Nous voyons donc que les ventes de la période de Noël lancées en ce Black Friday constituent également une sorte de test décisif. Il permet d’établir une comparaison mondiale de la propension des consommateurs à acheter. Pourquoi est-ce si important? Parce que la consommation privée représente un pourcentage conséquent de la performance économique totale, à savoir 70% aux États-Unis, 60% environ en Europe et 40% en Chine (avec une tendance à la hausse). Voilà pourquoi le Black Friday constitue un baromètre déterminant non seulement pour les commerçants mais aussi pour les investisseurs.

Je saisis cette occasion pour donner ici dix chiffres et statistiques intéressants concernant cette chasse annuelle aux bonnes affaires dans la période précédant Noël:

  1. Les consommateurs chinois n’ont jamais autant dépensé au cours du «Singles’Day» que cette année. Le plus grand commerçant en ligne du pays, Alibaba, a vendu à lui seul pour un montant total de plus de 30 milliards de francs suisses en moins de 24 heures, soit une hausse de son chiffre d’affaires de 26% par rapport à 2017. Vous avez bien lu. Cette somme correspond au triple de tous les chiffres d’affaires du commerce de détail américain (10 milliards de dollars) réalisés au cours du Black Friday de 2017. Autre comparaison: il y a dix ans, les chiffres d’affaires du commerce de détail aux États-Unis étaient dix fois supérieurs à ceux réalisés par Alibaba pendant le Singles’ Day. Aujourd’hui, le rapport est de 3:1 en faveur de ce dernier. Nous faisons deux constats: premièrement, la classe moyenne montante en Chine ressent un important besoin de rattraper son retard en matière de shopping. Deuxièmement, la Chine est déjà au sommet de la consommation mondiale (graphique 6):
  2. Selon des organisations leaders du commerce de détail, ce sont non seulement des records en termes de chiffres d’affaires mais aussi de bénéfices qui sont visés en Suisse et dans la zone euro.
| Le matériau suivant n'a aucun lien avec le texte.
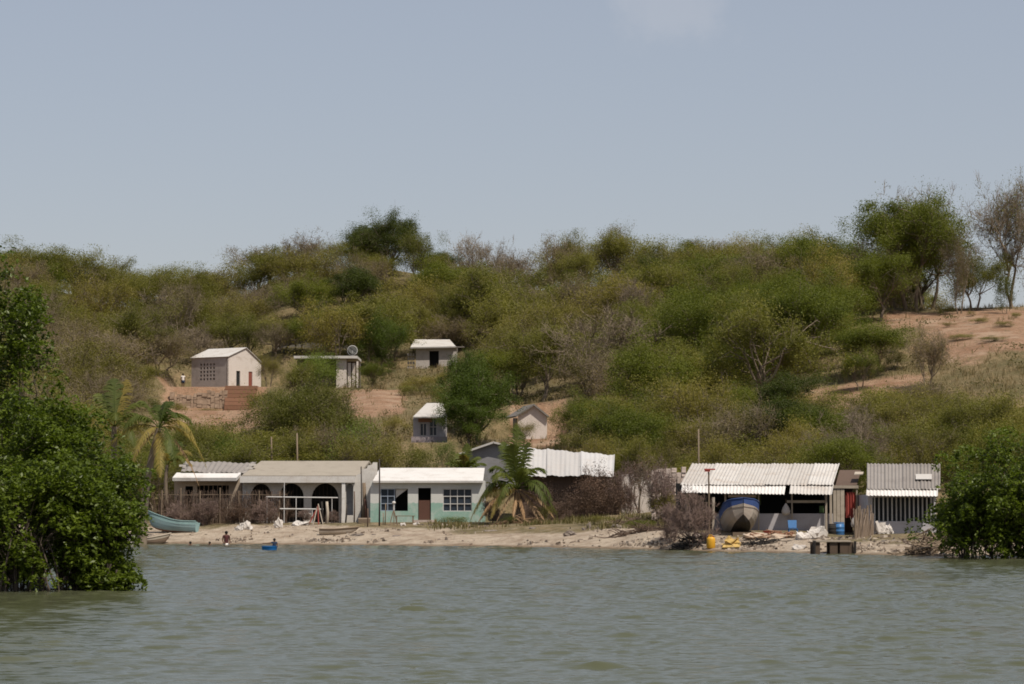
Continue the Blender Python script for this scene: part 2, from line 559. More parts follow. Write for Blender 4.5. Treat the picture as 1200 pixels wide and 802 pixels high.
# ------------------------------------------------------------------ ground, water, sky
def build_ground():
    us = np.concatenate([np.linspace(-2600, -150, 40), np.linspace(-140, 1340, 420), np.linspace(1350, 3800, 40)])
    ys = np.concatenate([np.linspace(60, 108, 10), np.arange(109, 185, 0.35), np.arange(185, 400, 1.2), np.linspace(402, 2600, 40)])
    Yg, Ug = np.meshgrid(ys, us, indexing='ij')
    Xg = (Ug - 600) / FPX * Yg
    Zg = base_height(Xg, Yg)
    nx, ny = len(us), len(ys)
    V = np.stack([Xg, Yg, Zg], -1).reshape(-1, 3)
    idx = np.arange(nx * ny).reshape(ny, nx)
    F = np.stack([idx[:-1, :-1], idx[:-1, 1:], idx[1:, 1:], idx[1:, :-1]], -1).reshape(-1, 4)
    me = np_mesh('ground', V, F)
    X, Y, U = Xg.ravel(), Yg.ravel(), Ug.ravel()
    d = Y - shore_y(X)
    sand = np.clip(1 - (d - 5.5 + 6 * vnoise(X, Y, 3, 11)) / 3, 0, 1)
    sand = np.maximum(sand, 0.34 * np.clip(1 - (d - 20) / 8, 0, 1))
    bare = np.zeros_like(X)
    for (u0, u1, y0, y1) in BARE:
        cu, cy = (u0 + u1) / 2, (y0 + y1) / 2
        q = 1.35 - np.maximum(np.abs(U - cu) / ((u1 - u0) / 2), np.abs(Y - cy) / ((y1 - y0) / 2))
        bare = np.maximum(bare, np.clip(q / 0.6 + 0.7 * vnoise(X, Y, 4, 12), 0, 1))
    for nm, arr in (('sand', sand), ('bare', bare)):
        a = me.attributes.new(nm, 'FLOAT', 'POINT')
        a.data.foreach_set('value', arr.astype(np.float32))
    me.polygons.foreach_set('use_smooth', [True] * len(me.polygons))
    m, nt, bs, N, L = nodes('earth_and_sand')
    p = pos(nt)
    A = lambda n: (lambda t: (setattr(t, 'attribute_name', n), t.outputs['Fac'])[1])(N.new('ShaderNodeAttribute'))
    dry = mix(nt, ramp(nt, noise(nt, 0.35, 5, 0.65, p), 0.35, 0.65), (0.14, 0.115, 0.055), (0.24, 0.175, 0.095))
    dry = mix(nt, ramp(nt, noise(nt, 2.5, 5, 0.7, p), 0.45, 0.65), dry, (0.12, 0.10, 0.045))
    earth = mix(nt, ramp(nt, noise(nt, 0.5, 6, 0.7, p), 0.35, 0.65), (0.265, 0.150, 0.09), (0.35, 0.225, 0.145))
    earth = mix(nt, ramp(nt, noise(nt, 3.0, 5, 0.7, stretch(nt, p, (1, 0.5, 3))), 0.48, 0.70), earth, (0.19, 0.125, 0.075))
    earth = mix(nt, ramp(nt, noise(nt, 0.22, 7, 0.72, stretch(nt, p, (1, 1, 0.4))), 0.50, 0.66), earth, (0.39, 0.275, 0.19))
    earth = mix(nt, ramp(nt, noise(nt, 0.8, 6, 0.8, stretch(nt, p, (1.6, 0.5, 1))), 0.55, 0.68), earth, (0.17, 0.13, 0.075))
    b2 = N.new('ShaderNodeMath')
    b2.operation = 'MULTIPLY_ADD'
    L.new(noise(nt, 1.2, 4, 0.7, p), b2.inputs[0])
    b2.inputs[1].default_value = 0.8
    L.new(A('bare'), b2.inputs[2])
    col = mix(nt, ramp(nt, b2.outputs[0], 0.62, 0.95), dry, earth)
    snd = mix(nt, ramp(nt, noise(nt, 1.1, 6, 0.7, p), 0.4, 0.68), (0.47, 0.385, 0.295), (0.31, 0.235, 0.17))
    snd = mix(nt, ramp(nt, noise(nt, 2.6, 6, 0.75, stretch(nt, p, (0.5, 1.7, 1))), 0.54, 0.66), snd, (0.20, 0.145, 0.10))
    s2 = N.new('ShaderNodeMath')
    s2.operation = 'MULTIPLY_ADD'
    L.new(noise(nt, 1.5, 5, 0.7, p), s2.inputs[0])
    s2.inputs[1].default_value = 0.7
    L.new(A('sand'), s2.inputs[2])
    col = mix(nt, ramp(nt, s2.outputs[0], 0.6, 1.05), col, snd)
    sep = N.new('ShaderNodeSeparateXYZ')
    L.new(p, sep.inputs[0])
    wet = ramp(nt, sep.outputs[2], 0.03, 0.13)
    col = mix(nt, wet, mix(nt, 1.0, col, (0.55, 0.5, 0.45), 'MULTIPLY'), col)
    L.new(col, bs.inputs['Base Color'])
    bs.inputs['Roughness'].default_value = 0.95
    bs.inputs['Specular IOR Level'].default_value = 0.15
    bp = N.new('ShaderNodeBump')
    bp.inputs['Strength'].default_value = 0.9
    bp.inputs['Distance'].default_value = 0.35
    L.new(noise(nt, 1.6, 8, 0.75, p), bp.inputs['Height'])
    L.new(bp.outputs[0], bs.inputs['Normal'])
    tag(link('ground', me, m), kind='structure')


BARE = [(1092, 1400, 218, 256), (985, 1050, 196, 211), (195, 300, 236, 282), (410, 470, 228, 256), (600, 660, 200, 222), (1040, 1100, 240, 256), (940, 1080, 190, 212)]


def build_water():
    ys = [33.0]
    while ys[-1] < 172:
        ys.append(ys[-1] + 0.065 * max(1, ys[-1] / 50) ** 1.15)
    ys = np.array(ys)
    us = np.concatenate([np.linspace(-1500, -95, 150), np.linspace(-90, 1290, 620), np.linspace(1296, 2700, 150)])
    Yg, Ug = np.meshgrid(ys, us, indexing='ij')
    Xg = (Ug - 600) / FPX * Yg
    Z = np.zeros_like(Xg)
    r = np.random.default_rng(5)
    for i in range(72):
        lam = 0.22 * (1.5 / 0.22) ** r.random()
        th = r.normal(0.10, 0.36)
        k = 2 * math.pi / lam
        amp = 0.0034 * lam ** 0.9
        Z += amp * np.sin(k * (math.cos(th) * Yg + math.sin(th) * Xg) + r.random() * 6.28)
    env = 0.9 + 0.7 * vnoise(Xg, Yg * 0.4, 3.5, 21) + 0.8 * vnoise(Xg, Yg * 0.6, 1.3, 22)
    Z = Z * np.clip(env, 0.15, 2)
    Z = Z + 1.6 * np.maximum(Z, 0) ** 2 / 0.05 * 0.25
    Z *= np.clip((190 - Yg) / 60, 0.3, 1)
    Z *= 1 - 0.72 * np.exp(-((Xg + 15) / 6.5) ** 2 - ((Yg - 66) / 12) ** 2)     # calmer water in the lee of the mangroves
    nx, ny = len(us), len(ys)
    V = np.stack([Xg, Yg, Z], -1).reshape(-1, 3)
    idx = np.arange(nx * ny).reshape(ny, nx)
    F = np.stack([idx[:-1, :-1], idx[:-1, 1:], idx[1:, 1:], idx[1:, :-1]], -1).reshape(-1, 4)
    # the open water beyond the finely waved sheet, on each side and behind
    b = len(V)
    l0, l1 = (us[0] - 600) / FPX * 33, (us[0] - 600) / FPX * ys[-1]
    r0, r1 = (us[-1] - 600) / FPX * 33, (us[-1] - 600) / FPX * ys[-1]
    ex = np.array([(l0, 33, 0), (l1, ys[-1], 0), (-900, ys[-1], 0), (-900, 33, 0), (r0, 33, 0), (r1, ys[-1], 0), (900, ys[-1], 0), (900, 33, 0), (-900, -700, 0), (900, -700, 0)], float)
    V = np.concatenate([V, ex])
    F = np.concatenate([F, np.array([(b + 3, b, b + 1, b + 2), (b + 4, b + 7, b + 6, b + 5), (b + 8, b + 9, b + 7, b + 3)])])
    me = np_mesh('water', V, F)
    me.polygons.foreach_set('use_smooth', [True] * len(me.polygons))
    m, nt, bs, N, L = nodes('murky_lagoon_water')
    p = pos(nt)
    bs.inputs['Base Color'].default_value = (0.074, 0.078, 0.042, 1)
    bs.inputs['Roughness'].default_value = 0.12
    bs.inputs['IOR'].default_value = 1.333
    bp = N.new('ShaderNodeBump')
    bp.inputs['Strength'].default_value = 0.55
    bp.inputs['Distance'].default_value = 0.035
    L.new(noise(nt, 3.2, 4, 0.6, stretch(nt, p, (0.7, 1.5, 1))), bp.inputs['Height'])
    L.new(bp.outputs[0], bs.inputs['Normal'])
    tag(link('water', me, m), kind='structure')


SUN_AZ, SUN_EL = math.atan2(0.66, -0.75), R(58)    # azimuth from +Y towards +X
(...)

Il existe toutefois moins de statistiques agrégées en Europe qu’aux États-Unis. Nous croisons les doigts.
  3. Au cours des cinq jours qui s’étendent de Thanksgiving au Cyber Monday, le consommateur américain moyen fait des achats d’un montant équivalant à 335 francs3.
  4. À l’occasion du Black Friday de 2017, les Américains ont dépensé en 24 heures près de 17% de plus que le même vendredi de 20164.
  5. Ce sont les Millennials, âgés de 24 à 35 ans, qui constituent le groupe de consommateurs le plus important. En moyenne, ils déboursent l’équivalent de 420 francs par personne5.
  6. Un quart environ des consommateurs font leur shopping exclusivement en ligne. Un autre quart n’achète que dans les magasins. La moitié restante compare activement la qualité et les prix des offres en et hors ligne6.
  7. Les consommateurs qui font leurs emplètes à la fois en ligne et dans les magasins dépensent en moyenne quelque 82 francs de plus que ceux qui utilisent un seul canal d’achat7.
  8. Ces deux dernières semaines, les chiffres d’affaires du commerce de détail en et hors ligne aux États-Unis ont déjà augmenté de 6% en moyenne annualisée, et ce sans rabais de prix supplémentaires. Selon les sondages, il s’agissait avant tout de produits que les consommateurs achetaient pour eux-mêmes, non pour les offrir en cadeau à Noël8.
  9. En 2017, entre le Black Friday et le Cyber Monday, les prix de près de la moitié des appareils électroniques ont été abaissés de 36% en moyenne aux États-Unis9.
  10. Selon Bloomberg, les remises les plus importantes aux États-Unis ont été accordées l’année dernière sur des marques de luxe telles que Fendi, Balenciaga, Tom Ford ou encore Prada10.

Bon shopping!

Décisions actuelles du Comité de placement du Credit Suisse

Dans un contexte de croissance mondiale robuste mais quelque peu ralentie sous l’effet de facteurs isolés tels que le conflit commercial latent et la stagnation du secteur automobile, nous avons réduit les risques de crédit mondiaux. Cette décision a été motivée principalement par le niveau toujours inintéressant des primes de risque, particulièrement flagrant en comparaison de celles nettement supérieures des actions. En outre, nous surpondérons désormais les emprunts d’État mondiaux au vu de la volatilité accrue. En nous positionnant ainsi, nous tenons compte de la situation actuelle des marchés, du léger affaiblissement des données économiques, ainsi que de notre surpondération des actions. Parallèlement, le récent fléchissement des prix du pétrole offre à notre avis de nouvelles opportunités de positionnement. Dans le cadre de nos placements alternatifs, nous relevons le pétrole à un niveau de surpondération, car nous nous attendons à des contraintes dans plusieurs domaines du côté de l’offre, alors que la demande mondiale devrait à nouveau augmenter en 2019. Nous estimons également que le «marché acheteur» a évolué en «marché vendeur».